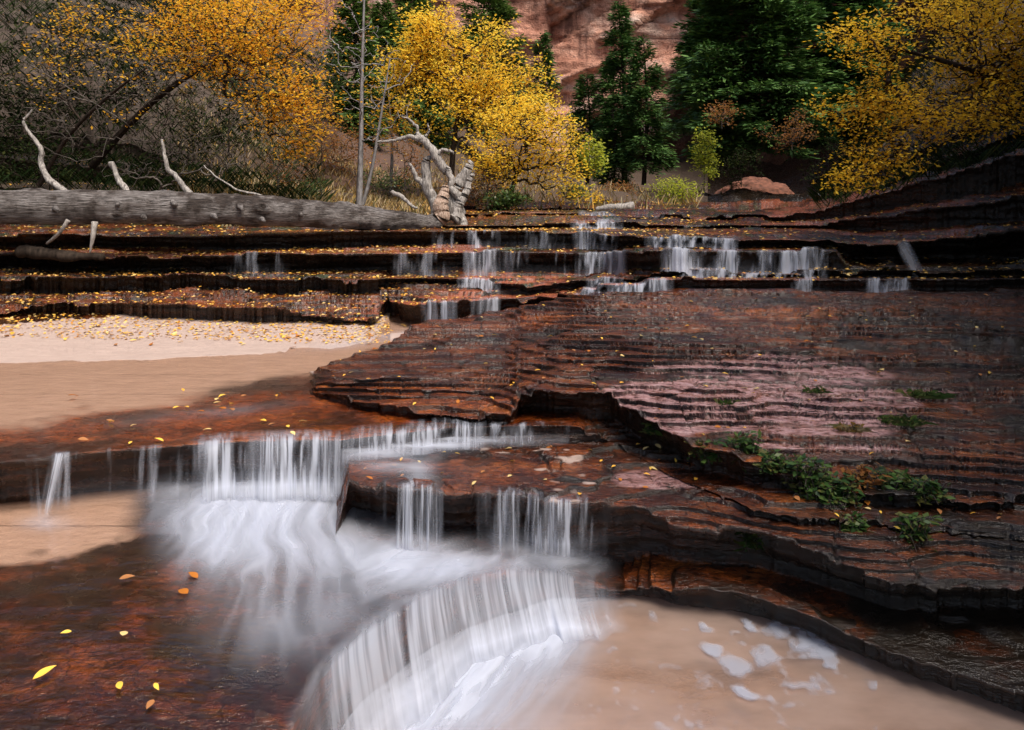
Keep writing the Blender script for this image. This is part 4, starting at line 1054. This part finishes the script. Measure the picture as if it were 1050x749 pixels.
st = empty('driftwood_stump', P(458, 222, 9), 'bleached uprooted stump with twisted limbs standing at the end of the long log', 'stump')
for i, (nm, pts, r0, r1, m) in enumerate([
    ('limb', [(468, 222, 9), (462, 205, 9), (468, 190, 9), (478, 176, 9), (484, 166, 9)], .17, .05, 'deadwood'),
    ('limb', [(448, 220, 9), (444, 205, 9), (438, 190, 9), (436, 172, 9), (438, 162, 9)], .11, .07, 'deadwood'),
    ('limb', [(459, 178, 8.95), (452, 168, 8.95), (444, 156, 8.95), (434, 145, 8.95), (425, 140, 8.95)], .085, .06, 'deadwood'),
    ('limb', [(436, 146, 8.95), (418, 141, 8.95), (402, 144, 8.95), (386, 146, 8.9)], .05, .012, 'deadwood'),
    ('limb', [(429, 142, 8.95), (428, 134, 8.95), (422, 124, 8.95), (412, 120, 8.9)], .04, .01, 'deadwood'),
    ('limb', [(432, 142, 8.95), (440, 136, 8.95), (438, 128, 8.95)], .03, .008, 'deadwood'),
    ('limb', [(440, 195, 9), (430, 185, 9), (424, 175, 9), (420, 168, 9)], .06, .025, 'deadwood'),
    ('limb', [(448, 158, 8.95), (458, 154, 8.9), (466, 158, 8.9)], .04, .012, 'deadwood'),
    ('limb', [(472, 205, 8.9), (464, 195, 8.9), (462, 182, 8.9), (459, 172, 8.9)], .07, .04, 'deadwood'),
    ('heartwood', [(452, 224, 8.72), (452, 212, 8.74), (455, 202, 8.8), (456, 192, 8.88)], .14, .06, 'heart'),
    ('root', [(448, 222, 8.9), (430, 226, 8.8), (412, 222, 8.8), (398, 222, 8.8)], .09, .03, 'deadwood'),
    ('heartwood', [(466, 226, 8.78), (470, 212, 8.8), (478, 196, 8.85), (484, 178, 8.9)], .12, .04, 'deadwood'),
    ('root', [(470, 222, 8.9), (476, 230, 8.8), (474, 236, 8.75)], .09, .04, 'deadwood'),
    ('root', [(458, 222, 8.85), (440, 230, 8.7), (420, 231, 8.7)], .07, .03, 'deadwood')]):
    limb(nm, pts, r0 * .72, r1 * .72, M[m], st, 40, 16, .16, .025, 20 + i)

# ------------------------------------------------------------------ ground cover
top_idx = np.where(istop.ravel())[0]
Xf, Df, Zf = XX.ravel(), DD.ravel(), ZZ.ravel()
pxf, pyf, lf = PXX.ravel(), PYY.ravel(), lay.ravel()
def pick(mask, n, rng):
    ids = np.where(mask)[0]
    # equal chance per ground area
    w = Df[ids] ** 3.0; w /= w.sum()
    ii = rng.choice(ids, n, p=w)
    j = rng.uniform(-0.5, 0.5, n) / F * Df[ii]
    return np.stack([Xf[ii] + j, Df[ii], Zf[ii]], -1), ii
it = istop.ravel()
def blades(name, mask, n, h, mat, kind_label, seed, lean=0.5, w=0.006):
    rng = np.random.default_rng(seed)
    p, _ = pick(mask, n, rng)
    hh = h * rng.uniform(.4, 1.3, n)[:, None]
    a = rng.uniform(0, 2 * math.pi, n)
    d = np.stack([np.cos(a) * lean, np.sin(a) * lean, np.ones(n)], -1) * hh
    s = np.stack([-np.sin(a), np.cos(a), 0 * a], -1) * (w * rng.uniform(.6, 1.5, n))[:, None]
    V = np.stack([p - s, p + s, p + d * 0.6 + s * 0.7, p + d + np.array([0, 0, -0.15]) * hh], 1).reshape(-1, 3)
    o = link(name, V, np.arange(n * 4).reshape(n, 4), mat, None, False, dict(rnd=np.repeat(rng.uniform(0, 1, n), 4)))
    return tag(o, kind_label, None, None, 'stuff')
blades('dry_grass', it & (pxf > 180) & (pxf < 450) & (lf >= 9) & (lf <= 50) & (Df < 17) & (Df > 9), 9000, .16, M['dry'], 'dry straw coloured grass on the slope behind the log', 1, .6, .008)
blades('bank_grass', it & (pxf > 440) & (pxf < 720) & (lf >= 12) & (lf <= 50) & (Df < 30), 6000, .22, M['dry'], 'mixed dry grass at the head of the cascades', 2, .6, .010)
blades('undergrowth', it & (pxf > -60) & (pxf < 330) & (lf >= 9) & (lf <= 50) & (Df < 26) & (Df > 9.5), 26000, .26, M['shade'], 'dark undergrowth on the shaded left bank', 3, .9, .006)
blades('slope_scrub', it & (pxf > 840) & (pxf < 1150) & (lf >= 11) & (lf <= 50) & (Df < 26), 14000, .25, M['shade'], 'dark scrub on the shaded right bank', 4, .9, .006)

def litter_points(mask, n, rng): return pick(it & mask, n, rng)[0]
rng = np.random.default_rng(55)
def litter(name, mask, n, size, label, seed):
    rg = np.random.default_rng(seed)
    p = litter_points(mask, n, rg) + np.array([0, 0, 0.006])
    a = rg.uniform(0, 2 * math.pi, n); L = size * rg.uniform(.6, 1.3, n)
    d = np.stack([np.cos(a), np.sin(a), rg.normal(0, .18, n)], -1) * L[:, None]
    s = np.stack([-np.sin(a), np.cos(a), rg.normal(0, .18, n)], -1) * (L * .33)[:, None]
    V = np.stack([p, p + d * .5 + s + np.array([0, 0, .006]), p + d, p + d * .5 - s], 1).reshape(-1, 3)
    o = link(name, V, np.arange(n * 4).reshape(n, 4), M['litter'], None, False, dict(rnd=np.repeat(rg.uniform(0, 1, n), 4)))
    return tag(o, label, None, None, 'stuff')
litter('leaf_litter', (pxf < 400) & (lf == 5) & (Df > 6.2), 1800, .034, 'yellow and tan leaves strewn over the sandy beach', 61)
litter('leaf_litter', (pxf < 470) & (lf >= 6) & (lf <= 8), 3500, .036, 'yellow leaves along the dark left ledges', 62)
litter('leaf_litter', (pxf < 720) & (lf >= 9) & (lf <= 12), 4500, .042, 'orange leaves under the golden grove', 63)
litter('leaf_litter', (pxf < 720) & (lf == 50) & (Df < 22), 3500, .06, 'orange leaves on the far slopes', 64)
litter('leaf_litter', (pxf >= 470) & (pxf < 1050) & (lf >= 6) & (lf <= 10), 1500, .04, 'scattered leaves on the cascade ledges', 65)

# individual fallen leaves: one mesh per kind, copied
def leafkind(r, wd):
    n = 9; t = np.linspace(0, 1, n); w = np.sin(t ** .8 * math.pi) * wd; z = .10 * np.sin(t * 3.0)
    V = [(tt - .5, 0, zz - .01) for tt, zz in zip(t, z)] + [(tt - .5, ww, zz + .05) for tt, ww, zz in zip(t, w, z)] + [(tt - .5, -ww, zz + .05) for tt, ww, zz in zip(t, w, z)]
    F_ = []
    for i in range(n - 1):
        F_.append((i, i + 1, n + i + 1, n + i)); F_.append((i + 1, i, 2 * n + i, 2 * n + i + 1))
    me_o = link('fallen_leaf', np.array(V), F_, M['litter'], None, True, dict(rnd=np.full(3 * n, r)))
    me = me_o.data; bpy.data.objects.remove(me_o); return me
kinds = [leafkind(r, w) for r, w in [(0.0, .30), (.25, .22), (.5, .34), (.75, .26), (1.0, .2)]]
leafzones = [
 ((pxf > 330) & (pxf < 700) & (lf == 4) & (pyf < 430), 60, .034, 'small leaf stuck on the wet brown strata of the middle slab'),
 ((pxf >= 700) & (pxf < 1040) & (lf == 4) & (pyf < 400), 60, .034, 'small leaf lying on the dark strata of the right slab'),
 ((pxf > 620) & (pxf < 960) & (lf == 4) & (pyf >= 400) & (pyf < 470), 14, .032, 'leaf lying on the pink rock among grass tufts'),
 ((pxf > 60) & (pxf < 330) & (lf == 3) & (pyf > 405), 30, .045, 'leaf at the brown edge of the sandy upper pool'),
 ((pxf > 360) & (pxf < 700) & (lf == 2), 26, .035, 'leaf on the orange rock block above the curtains'),
 ((pxf > 650) & (pxf < 1030) & (lf == 3), 20, .035, 'leaf on the wet shelf below the green plants'),
 ((pxf > 20) & (pxf < 200) & (lf == 1) & (pyf > 600) & (pyf < 740), 8, .045, 'leaf sunk in the shallow brown water at lower left'),
 ((pxf < 420) & (lf == 5) & (Df > 6), 80, .05, 'leaf on the pale sand of the beach')]
for m, n, sz, lab in leafzones:
    pp = litter_points(m, n, rng)
    for p in pp:
        ki = int(rng.integers(5)); o = bpy.data.objects.new('fallen_leaf', kinds[ki]); COL.objects.link(o)
        z = p[2] + .006
        if 'pool' in lab: z = max(z, -1.306)
        if 'lower left' in lab: z = -1.552
        o.location = (p[0], p[1], z)
        s = sz * rng.uniform(.7, 1.3); o.scale = (s, s, s)
        o.rotation_euler = (rng.normal(0, .2), rng.normal(0, .2), rng.uniform(0, 6.28))
        cw = ['rusty orange', 'yellow', 'tan', 'brown', 'golden'][ki] + (' large' if s > sz * 1.1 else '')
        tag(o, cw + ' ' + lab, 'leaf', (cw + ' ' + lab).replace('leaf', 'leaves'))
o = bpy.data.objects.new('fallen_leaf', kinds[4]); COL.objects.link(o)
o.location = Vector(P(46, 690, 1.545 * F / (690 - HZ))); o.scale = (.07, .07, .05); o.rotation_euler = (0.15, -0.1, 0.95)
tag(o, 'long yellow green leaf floating at the lower left corner', 'leaf')

# ------------------------------------------------------------------ plants on the right ledge
def surf(px, py):
    """nearest visible rock surface in this direction"""
    d = np.where((np.abs(pxf - px) < 1.6) & (np.abs(pyf - py) < 2.5))[0]
    if len(d) == 0:
        d = np.where((np.abs(pxf - px) < 4) & (np.abs(pyf - py) < 8))[0]
    i = d[np.argmin(Df[d])]; return np.array([Xf[i], Df[i], Zf[i]])
def plant(label, px, py, rpx, n, hpx, seed, mat='fgreen', droop=0.5):
    rg = np.random.default_rng(seed); c = surf(px, py); D = c[1]; R = rpx / F * D; Hh = hpx / F * D
    root = empty('leafy_plant', tuple(c), label, 'plant', 'green plants on the right ledge')
    paths = []; lp = []; ld = []
    n = int(n * 1.8)
    for i in range(n):
        a = rg.uniform(0, 2 * math.pi); r = R * rg.uniform(.1, 1)
        b = c + np.array([math.cos(a) * r * .9, math.sin(a) * r * .5, 0.0])
        k = rg.uniform(.4, 1.1)
        e = b + np.array([rg.normal(0, .35) * Hh, -abs(rg.normal(0, .35)) * Hh, Hh * k * (1 if rg.uniform() > droop else -.5)])
        mid = (b + e) / 2 + np.array([0, 0, Hh * .35])
        pp = smooth_path([b, mid, e], 7); paths.append((pp, np.linspace(.0022, .001, 7)))
        for q in range(7):
            t = rg.uniform(.2, 1); j = int(t * 6); p = pp[j]
            lp.append(p + rg.normal(0, .008, 3)); ld.append(rg.normal(0, 1, 3) * np.array([1, 1, .3]))
    V, Fc = tube_arrays(paths, 4); link('stem', V, Fc, M['twig'], root, True)
    V, Fc, r = leaf_mesh(np.array(lp), .040 * rg.choice([.45, .7, 1.0, 1.2], (len(lp), 1)), .5, .5, rg, np.array(ld)); link('foliage', V, Fc, M[mat], root, False, dict(rnd=r))
for (lab, px, py, r, n, h, m) in [
    ('leafy green plant left of the others with one orange leaf below it', 722, 466, 16, 20, 14, 'fgreen'),
    ('green plant with withered stalks on the edge of the pink rock', 765, 462, 26, 34, 18, 'fgreen'),
    ('biggest bushy green plant hanging over the dark ledge', 850, 508, 32, 60, 20, 'fgreen'),
    ('green plant at the upper left of the biggest bushy one', 828, 490, 20, 26, 18, 'fgreen'),
    ('green plant spreading right of the biggest bushy one', 912, 496, 30, 34, 14, 'fgreen'),
    ('trailing plant with long brown stalks at the right end of the ledge', 935, 545, 22, 22, 20, 'fgreen'),
    ('little sprig of green leaves clinging below the brown shelf', 770, 556, 14, 12, 12, 'fgreen'),
    ('tiny green sprig at the left end of the dark overhang', 668, 440, 9, 12, 10, 'fgreen'),
    ('small dark green plant in the crack below the biggest bushy one', 872, 540, 16, 16, 14, 'fgreen'),
    ('low green plant at the foot of the withered stalks', 795, 478, 20, 20, 12, 'fgreen'),
    ('green plant at the far right end of the row', 950, 508, 18, 18, 16, 'fgreen'),
    ('brown withered plant among the green ones', 880, 492, 26, 18, 15, 'frust')]:
    plant(lab, px, py, r, n, h, int(px), m)
def tuft(label, px, py, rpx, n, h, seed, m='grass'):
    rg = np.random.default_rng(seed); c = surf(px, py); D = c[1]; R = rpx / F * D
    a = rg.uniform(0, 2 * math.pi, n); r = R * rg.uniform(0, 1, n) ** .5
    b = c + np.stack([np.cos(a) * r, np.sin(a) * r * .6, 0 * a], -1)
    dd = np.stack([rg.normal(0, .5, n), rg.normal(-.3, .5, n), rg.uniform(.5, 1.1, n)], -1) * h
    s = np.stack([np.full(n, .0022), np.zeros(n), np.zeros(n)], -1)
    e = b + dd * .6; f = b + dd * np.array([1.3, 1.3, .55])
    V = np.stack([b - s, b + s, e + s * .8, f], 1).reshape(-1, 3)
    V2 = np.stack([b - s, e + s * .8, e - s * .8, f], 1).reshape(-1, 3)
    VV = np.concatenate([V, V2]); o = link('grass_tuft', VV - c, np.arange(len(VV)).reshape(-1, 4), M[m], None, False, dict(rnd=np.repeat(rg.uniform(0, 1, 2 * n), 4)))
    o.location = Vector(c)
    tag(o, label, 'grass tuft', 'grass tufts on the pink rock')
tuft('grass tuft in the crack at the right of the pink rock', 925, 432, 22, 160, .05, 1)
tuft('grass tuft at the upper right edge of the pink rock', 945, 405, 16, 110, .06, 2)
tuft('small grass tuft on the middle of the pink rock', 835, 400, 14, 60, .04, 3)
tuft('dry grass tuft near the front edge of the pink rock', 872, 440, 12, 70, .055, 4, 'dry')
tuft('small grass tuft at the left of the pink rock', 742, 412, 10, 50, .04, 5)
print('verts', len(V), 'terrain', NR, NC)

= What to produce =
Take the lines from the start of the material to the line with "limb(nm, pts, r0", both included, and transcribe them exactly without the pictures.

= Problem solution =
Keep writing the Blender script for this image. This is part 4, starting at line 1054. This part finishes the script. Measure the picture as if it were 1050x749 pixels.
st = empty('driftwood_stump', P(458, 222, 9), 'bleached uprooted stump with twisted limbs standing at the end of the long log', 'stump')
for i, (nm, pts, r0, r1, m) in enumerate([
    ('limb', [(468, 222, 9), (462, 205, 9), (468, 190, 9), (478, 176, 9), (484, 166, 9)], .17, .05, 'deadwood'),
    ('limb', [(448, 220, 9), (444, 205, 9), (438, 190, 9), (436, 172, 9), (438, 162, 9)], .11, .07, 'deadwood'),
    ('limb', [(459, 178, 8.95), (452, 168, 8.95), (444, 156, 8.95), (434, 145, 8.95), (425, 140, 8.95)], .085, .06, 'deadwood'),
    ('limb', [(436, 146, 8.95), (418, 141, 8.95), (402, 144, 8.95), (386, 146, 8.9)], .05, .012, 'deadwood'),
    ('limb', [(429, 142, 8.95), (428, 134, 8.95), (422, 124, 8.95), (412, 120, 8.9)], .04, .01, 'deadwood'),
    ('limb', [(432, 142, 8.95), (440, 136, 8.95), (438, 128, 8.95)], .03, .008, 'deadwood'),
    ('limb', [(440, 195, 9), (430, 185, 9), (424, 175, 9), (420, 168, 9)], .06, .025, 'deadwood'),
    ('limb', [(448, 158, 8.95), (458, 154, 8.9), (466, 158, 8.9)], .04, .012, 'deadwood'),
    ('limb', [(472, 205, 8.9), (464, 195, 8.9), (462, 182, 8.9), (459, 172, 8.9)], .07, .04, 'deadwood'),
    ('heartwood', [(452, 224, 8.72), (452, 212, 8.74), (455, 202, 8.8), (456, 192, 8.88)], .14, .06, 'heart'),
    ('root', [(448, 222, 8.9), (430, 226, 8.8), (412, 222, 8.8), (398, 222, 8.8)], .09, .03, 'deadwood'),
    ('heartwood', [(466, 226, 8.78), (470, 212, 8.8), (478, 196, 8.85), (484, 178, 8.9)], .12, .04, 'deadwood'),
    ('root', [(470, 222, 8.9), (476, 230, 8.8), (474, 236, 8.75)], .09, .04, 'deadwood'),
    ('root', [(458, 222, 8.85), (440, 230, 8.7), (420, 231, 8.7)], .07, .03, 'deadwood')]):
    limb(nm, pts, r0 * .72, r1 * .72, M[m], st, 40, 16, .16, .025, 20 + i)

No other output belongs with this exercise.